What’s even more intriguing is that the median price of outcomes tied to the 5-5-D sequence is also, on average, greater than the median price of all outcomes. Using this market intelligence, the options strategy that arguably makes the most sense is the 12/13 bull call spread expiring November 21st.

The above transaction involves buying the $12 call and simultaneously selling the $13 call, for a net debit paid of $45 (the maximum possible loss). Should PATH stock rise through the second-leg strike price of $13 at expiration, the maximum profit is $55, a payout of over 122%.
At the time of writing, the breakeven price is $12.45. That’s less than 2% higher than Friday’s close, which is a realistic target given UiPath’s kinetic energy. On the other end, the $13 price target is admittedly ambitious. However, it’s not entirely unreasonable, especially since the median price associated with the 5-5-D sequence’s forward pathways peaks at around $12.70.
What is the PATH Stock Price Forecast for 2025?
Turning to Wall Street, UiPath has gathered a Hold consensus rating based on two Buys, 15 Holds, and one Sell rating over the past three months. The average PATH stock price target is $13.36, implying 6.4% upside potential over the coming year.

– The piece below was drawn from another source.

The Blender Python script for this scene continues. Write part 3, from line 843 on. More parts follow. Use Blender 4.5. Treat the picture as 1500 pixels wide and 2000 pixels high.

Follow the Money to PATH Stock
While UiPath offers a genuinely compelling business, specific challenges have kept a lid on its valuation. However, beyond the spotlight of the open market, professional traders have been buying up millions of dollars’ worth of net long call options. These calls can only be profitable if they reach defined thresholds, meaning that their acquisition could point to substantial upside for PATH stock.